Dans l’un des rares cafés du quartier, au nord-est, on revient sur l’ouragan. Les maisons sont plus ou moins retapées, mais les bourrasques occupent toujours les esprits. On rappelle les deux années qu’il a fallu pour le retour des feux rouges aux carrefours. On signale que la ville comptait 600 000 âmes, elle en a perdu 400 000, puis regagné 200 000 – pas que des gens qui reviennent, il y a afflux d’Amérique centrale.
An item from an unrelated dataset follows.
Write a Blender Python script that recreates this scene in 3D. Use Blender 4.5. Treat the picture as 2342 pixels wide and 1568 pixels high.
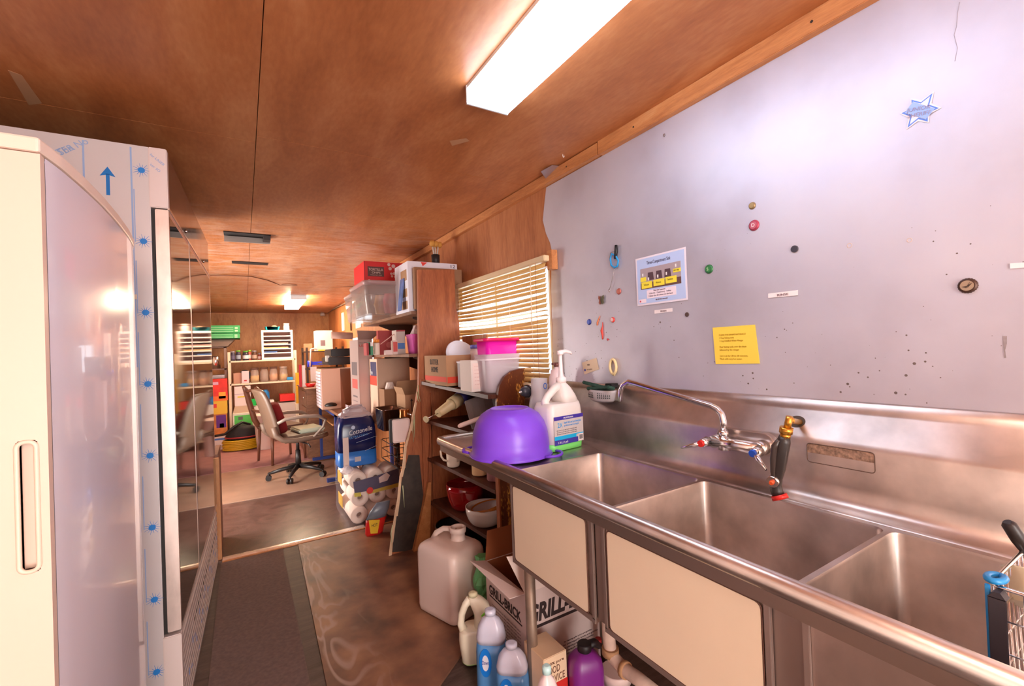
import bpy, bmesh, math, random
from mathutils import Vector, Matrix
random.seed(7)
for o in list(bpy.data.objects): bpy.data.objects.remove(o)
SC = bpy.context.scene; COL = SC.collection
H = 1.37            # height of the camera above the floor; all z below are measured from the camera's height
FL = -H
# ---------------- camera
FPX, CX, CY = 1017.0, 1171.0, 784.0
def cam_axes():
    y, p, r = math.atan(615/1017), math.radians(.55), math.radians(2.2)
    f = Vector((math.sin(y)*math.cos(p), math.cos(y)*math.cos(p), math.sin(p)))
    rt = Vector((math.cos(y), -math.sin(y), 0)); up = rt.cross(f)
    return rt*math.cos(r)-up*math.sin(r), rt*math.sin(r)+up*math.cos(r), f
CR, CU, CF = cam_axes()
cd = bpy.data.cameras.new('camera'); cam = bpy.data.objects.new('camera', cd); COL.objects.link(cam)
cd.sensor_width = 36; cd.lens = FPX/2342*36; cd.clip_start = .02
m = Matrix((CR, CU, -CF)).transposed().to_4x4(); m.translation = (0, 0, H); cam.matrix_world = m
SC.camera = cam
def ray(x, y): return CF + CR*((x-CX)/FPX) - CU*((y-CY)/FPX)
def RX(x, y, v): d = ray(x, y); return d*(v/d.x)      # point of the plane X=v seen at a photo position
def RY(x, y, v): d = ray(x, y); return d*(v/d.y)
def RZ(x, y, v): d = ray(x, y); return d*(v/d.z)
# ---------------- world, exposure
w = bpy.data.worlds.new('world'); SC.world = w; w.use_nodes = True
bg = w.node_tree.nodes['Background']; bg.inputs[0].default_value = (.86, .93, 1, 1); bg.inputs[1].default_value = 2.2
SC.view_settings.view_transform = 'Standard'; SC.view_settings.look = 'None'
SC.view_settings.gamma = 1; SC.view_settings.use_curve_mapping = False
SC.view_settings.exposure = .84
def area(name, loc, sx, sy, power, col, rot=(0, 0, 0)):
    l = bpy.data.lights.new(name, 'AREA'); l.shape = 'RECTANGLE'; l.size = sx; l.size_y = sy; l.energy = power; l.color = col
    o = bpy.data.objects.new(name, l); COL.objects.link(o); o.location = (loc[0], loc[1], loc[2]+H); o.rotation_euler = rot
    return o
area('lamp_fill_front', (.3, -2.70, -.35), 1.3, 1.95, 60, (1, .89, .81), (math.pi/2, 0, 0))  # added fill lamp, set outside an invented doorway behind the camera
area('lamp_fill_side', (-1.1, 4.7, -.35), 1.2, 1.95, 60, (1, .86, .74), (0, -math.pi/2, 0))  # second added fill lamp, outside an invented opening in the left wall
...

On disserte sur la théorie circulant toujours, le soupçon de criminelles manœuvres des républicains de cette ère Bush Jr. qui auraient laissé mourir les gens dans les quartiers noirs, plutôt démocrates.

Non loin de là se trouve une maison nouvelle, ce qui est rare dans le quartier. Elle fait rire tout le monde avec ses faux airs de pseudo-cottage créole. On ricane: elle aurait coûté 600 000 dollars, cher pour le coin. Mais Treme s’embourgeoise, les prix grimpent. La série raconte une époque qui sera peut-être, un jour, révolue.

Joint par Le Temps lorsqu’il tournait la première saison, David Simon disait: «La Nouvelle-Orléans est tragique, magnifique, glorieuse, irrationnelle. Cette fois, l’Amérique, qui a une forte propension à uniformiser les villes, n’a pas tout gâché. On sent un esprit, qui a sans doute un lien avec la mort, et avec l’esclavage, bien sûr.» Depuis, il a raconté tout cela, et bien plus.

Treme. Coffret 14 DVD. HBO. Env. 90 francs.